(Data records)

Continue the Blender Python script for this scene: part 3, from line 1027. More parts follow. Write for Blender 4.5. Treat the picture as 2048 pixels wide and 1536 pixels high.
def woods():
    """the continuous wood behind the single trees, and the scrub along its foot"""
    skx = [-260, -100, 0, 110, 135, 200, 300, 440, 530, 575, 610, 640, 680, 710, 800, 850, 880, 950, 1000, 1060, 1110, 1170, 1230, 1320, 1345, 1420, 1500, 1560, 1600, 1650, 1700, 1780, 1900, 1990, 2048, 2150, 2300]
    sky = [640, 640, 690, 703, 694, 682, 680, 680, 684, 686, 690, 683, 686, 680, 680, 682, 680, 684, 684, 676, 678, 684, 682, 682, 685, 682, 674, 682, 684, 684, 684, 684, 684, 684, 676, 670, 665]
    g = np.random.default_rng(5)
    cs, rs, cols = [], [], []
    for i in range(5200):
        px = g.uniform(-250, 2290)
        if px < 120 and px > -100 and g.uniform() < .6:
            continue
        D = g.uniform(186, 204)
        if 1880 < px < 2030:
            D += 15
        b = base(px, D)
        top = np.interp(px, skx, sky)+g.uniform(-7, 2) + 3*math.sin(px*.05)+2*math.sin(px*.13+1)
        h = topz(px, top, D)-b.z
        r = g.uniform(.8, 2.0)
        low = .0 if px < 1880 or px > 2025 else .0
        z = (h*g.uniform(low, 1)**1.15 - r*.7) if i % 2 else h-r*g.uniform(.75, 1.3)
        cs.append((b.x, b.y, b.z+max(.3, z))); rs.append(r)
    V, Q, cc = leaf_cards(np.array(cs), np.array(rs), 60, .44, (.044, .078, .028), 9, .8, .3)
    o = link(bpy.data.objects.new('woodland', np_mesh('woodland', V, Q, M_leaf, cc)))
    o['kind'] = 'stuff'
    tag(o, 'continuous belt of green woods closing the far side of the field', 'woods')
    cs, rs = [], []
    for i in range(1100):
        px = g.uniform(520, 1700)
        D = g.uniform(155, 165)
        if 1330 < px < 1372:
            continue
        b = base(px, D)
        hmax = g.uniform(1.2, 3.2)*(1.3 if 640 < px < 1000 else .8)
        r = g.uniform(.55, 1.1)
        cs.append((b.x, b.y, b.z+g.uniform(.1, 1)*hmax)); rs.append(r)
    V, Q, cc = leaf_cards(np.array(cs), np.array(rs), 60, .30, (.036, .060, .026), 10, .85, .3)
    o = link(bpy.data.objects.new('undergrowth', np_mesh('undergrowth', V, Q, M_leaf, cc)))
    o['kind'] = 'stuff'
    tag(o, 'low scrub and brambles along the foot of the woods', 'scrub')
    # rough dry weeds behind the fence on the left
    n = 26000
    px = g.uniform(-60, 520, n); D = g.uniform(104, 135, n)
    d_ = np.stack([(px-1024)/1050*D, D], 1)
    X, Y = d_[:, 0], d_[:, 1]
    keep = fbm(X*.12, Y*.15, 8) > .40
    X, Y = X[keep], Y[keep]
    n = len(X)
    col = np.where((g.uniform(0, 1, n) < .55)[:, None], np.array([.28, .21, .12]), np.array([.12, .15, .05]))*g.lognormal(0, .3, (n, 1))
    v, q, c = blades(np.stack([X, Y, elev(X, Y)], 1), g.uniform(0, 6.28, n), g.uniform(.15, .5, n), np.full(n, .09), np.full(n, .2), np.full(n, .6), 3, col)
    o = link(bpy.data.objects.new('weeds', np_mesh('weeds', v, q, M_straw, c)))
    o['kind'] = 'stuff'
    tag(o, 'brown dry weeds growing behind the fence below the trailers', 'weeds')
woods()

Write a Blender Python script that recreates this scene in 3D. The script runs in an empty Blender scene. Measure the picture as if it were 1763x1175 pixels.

§ YOUR TASK
Write out every line of the records exactly.

§ SOLUTION FOR THIS EXERCISE
Continue the Blender Python script for this scene: part 3, from line 1027. More parts follow. Write for Blender 4.5. Treat the picture as 2048 pixels wide and 1536 pixels high.
def woods():
    """the continuous wood behind the single trees, and the scrub along its foot"""
    skx = [-260, -100, 0, 110, 135, 200, 300, 440, 530, 575, 610, 640, 680, 710, 800, 850, 880, 950, 1000, 1060, 1110, 1170, 1230, 1320, 1345, 1420, 1500, 1560, 1600, 1650, 1700, 1780, 1900, 1990, 2048, 2150, 2300]
    sky = [640, 640, 690, 703, 694, 682, 680, 680, 684, 686, 690, 683, 686, 680, 680, 682, 680, 684, 684, 676, 678, 684, 682, 682, 685, 682, 674, 682, 684, 684, 684, 684, 684, 684, 676, 670, 665]
    g = np.random.default_rng(5)
    cs, rs, cols = [], [], []
    for i in range(5200):
        px = g.uniform(-250, 2290)
        if px < 120 and px > -100 and g.uniform() < .6:
            continue
        D = g.uniform(186, 204)
        if 1880 < px < 2030:
            D += 15
        b = base(px, D)
        top = np.interp(px, skx, sky)+g.uniform(-7, 2) + 3*math.sin(px*.05)+2*math.sin(px*.13+1)
        h = topz(px, top, D)-b.z
        r = g.uniform(.8, 2.0)
        low = .0 if px < 1880 or px > 2025 else .0
        z = (h*g.uniform(low, 1)**1.15 - r*.7) if i % 2 else h-r*g.uniform(.75, 1.3)
        cs.append((b.x, b.y, b.z+max(.3, z))); rs.append(r)
    V, Q, cc = leaf_cards(np.array(cs), np.array(rs), 60, .44, (.044, .078, .028), 9, .8, .3)
    o = link(bpy.data.objects.new('woodland', np_mesh('woodland', V, Q, M_leaf, cc)))
    o['kind'] = 'stuff'
    tag(o, 'continuous belt of green woods closing the far side of the field', 'woods')
    cs, rs = [], []
    for i in range(1100):
        px = g.uniform(520, 1700)
        D = g.uniform(155, 165)
        if 1330 < px < 1372:
            continue
        b = base(px, D)
        hmax = g.uniform(1.2, 3.2)*(1.3 if 640 < px < 1000 else .8)
        r = g.uniform(.55, 1.1)
        cs.append((b.x, b.y, b.z+g.uniform(.1, 1)*hmax)); rs.append(r)
    V, Q, cc = leaf_cards(np.array(cs), np.array(rs), 60, .30, (.036, .060, .026), 10, .85, .3)
    o = link(bpy.data.objects.new('undergrowth', np_mesh('undergrowth', V, Q, M_leaf, cc)))
    o['kind'] = 'stuff'
    tag(o, 'low scrub and brambles along the foot of the woods', 'scrub')
    # rough dry weeds behind the fence on the left
    n = 26000
    px = g.uniform(-60, 520, n); D = g.uniform(104, 135, n)
    d_ = np.stack([(px-1024)/1050*D, D], 1)
    X, Y = d_[:, 0], d_[:, 1]
    keep = fbm(X*.12, Y*.15, 8) > .40
    X, Y = X[keep], Y[keep]
    n = len(X)
    col = np.where((g.uniform(0, 1, n) < .55)[:, None], np.array([.28, .21, .12]), np.array([.12, .15, .05]))*g.lognormal(0, .3, (n, 1))
    v, q, c = blades(np.stack([X, Y, elev(X, Y)], 1), g.uniform(0, 6.28, n), g.uniform(.15, .5, n), np.full(n, .09), np.full(n, .2), np.full(n, .6), 3, col)
    o = link(bpy.data.objects.new('weeds', np_mesh('weeds', v, q, M_straw, c)))
    o['kind'] = 'stuff'
    tag(o, 'brown dry weeds growing behind the fence below the trailers', 'weeds')
woods()

Write a Blender Python script that recreates this scene in 3D. The script runs in an empty Blender scene. Measure the picture as if it were 1763x1175 pixels.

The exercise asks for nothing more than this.